Armato a Taverne? Non era lui: stando a un’App dormiva

BELLINZONA - «Una giornata campale»: così è stato definito ieri nell’aula della Pretura penale di Bellinzona quel giovedì 8 marzo 2018, quando a Torricella-Taverne si scatenò il finimondo con pattuglie della polizia a bloccare gli accessi stradali del paese, altre a monitorare le scuole, abitanti spaventati ed esercizi pubblici con la serranda abbassata. A far scattare l’allarme la segnalazione di una donna, che aveva dichiarato alla polizia di essere stata minacciata da un uomo armato di pistola e molestata sessualmente verso le 10 del mattino nei pressi del sottopassaggio della cantonale. L’uomo in questione, un cittadino svizzero 42.enne della zona, era ieri a processo in Pretura penale di fronte al giudice Marco Kraushaar. Difeso dalla MLaw Demetra Giovanettina dello studio Marcellini-Galliani di Lugano, l’imputato doveva rispondere dei reati di infrazione alla Legge federale sulle armi e sulle munizioni «per aver – si legge nel decreto d’accusa firmato dall’allora procuratore pubblico Antonio Perugini – impugnato una pistola infilata nella cintola sulla pubblica via» e di molestie sessuali, per aver mimato un gesto sconcio mentre si avvicinava alla vittima. Per lui l’allora procuratore, che ieri in aula non è stato sostituito da alcun collega, aveva proposto una condanna a una pena detentiva di 30 giorni e a una multa di 300 franchi.

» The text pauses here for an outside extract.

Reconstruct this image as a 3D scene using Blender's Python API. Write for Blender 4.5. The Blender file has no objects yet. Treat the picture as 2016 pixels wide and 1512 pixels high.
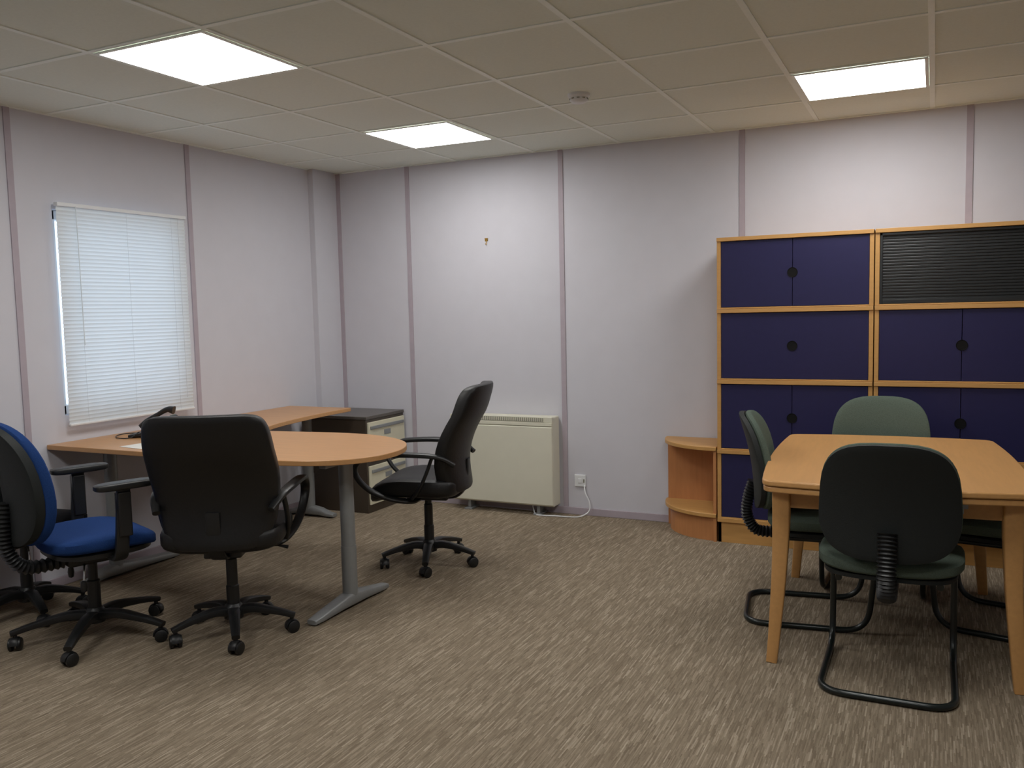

Il giudice ha ribaltato però il decreto d’accusa accogliendo la richiesta della difesa di assolvere l’imputato da entrambi i capi d’accusa. Perché? Semplice, non poteva essere lui l’autore dei crimini: in quel momento stava dormendo. Inoltre, la pistola di cui parlava la donna non è mai stata rinvenuta.
Rilevamenti chiave
Quando gli agenti gli sono piombati in casa verso le 11.45 l’imputato era sveglio da poco e si stava preparando un caffè. Come prova dei suoi movimenti quella mattina ci sono i rilevamenti del suo dispositivo Fitbit, ovvero un orologio collegato all’omonima app per smartphone che registra le ore di sonno, i battiti cardiaci e i passi di chi lo indossa: tutti i rilevamenti combaciano con la versione fornita fin dall’inizio dall’imputato. Al momento del fermo il 42.enne indossava il bracciale, che ha tolto solo una volta giunto in polizia. Fino a quel momento non si registra un’interruzione, «il che esclude che ci sia stato un passaggio del dispositivo da una terza persona» ha spiegato Giovanettina. Stando alla versione della vittima (definita dalla difesa «povera di dettagli e poco chiara») l’imputato era visibilmente alterato quando si è avvicinato a lei nei pressi del sottopassaggio. «La teoria del procuratore e della polizia – ha detto ancora la difesa – sosteneva che l’imputato avesse fatto una bravata al mattino e fosse ritornato a casa, dove ha avuto poi una sorta di amnesia che gli impediva di ricordare quanto successo». Ma stando agli esami del sangue, l’imputato non aveva assunto droghe né alcol e nel dialogo con gli agenti risultava lucido. «Un identikit che non combacia con lo stato confusionale in cui è stato descritto l’uomo dalla vittima», ha sottolineato Giovanettina, secondo cui nel corso del procedimento penale c’è stato uno «squilibrio tra la credibilità dell’imputato e quella dell’accusatrice privata». Questo anche perché l’uomo ha alle spalle diversi precedenti penali legati al consumo di stupefacenti e a risse «da bar»; episodi per cui è noto in paese.
I due si conoscevano
Stando alla difesa, forse l’accusatrice privata aveva paura dell’imputato per questo e, «nonostante non sia andata davvero come lei ha raccontato la mattina dell’8 marzo, si è convinta di aver visto proprio l’imputato». Ed è questa la tesi sposata dal giudice. «Qualcosa in quel sottopassaggio dev’essere successo, è improbabile che lei si sia inventata tutto – ha detto Kraushaar – ma tutti gli elementi portano a pensare che si sia sbagliata sull’identità della persona».
«Conosco la donna che mi ha denunciato – ha spiegato in aula l’imputato – ma non ci frequentavamo. Non so perché abbia detto che ero io la persona che ha visto nel sottopassaggio, non aveva motivi per vendicarsi contro di me. Penso che sia stata colpa della mia brutta fama: ha visto una persona e l’ha associata alla mia faccia». L’imputato, a cui verranno anche rimborsate le spese legali, ha infine spiegato di aver smesso anni fa con la droga e iniziato un percorso per cambiare vita. Ora solo una domanda resta aperta: ammesso che i fatti raccontati dalla donna siano realmente accaduti, chi è stato a spaventarla?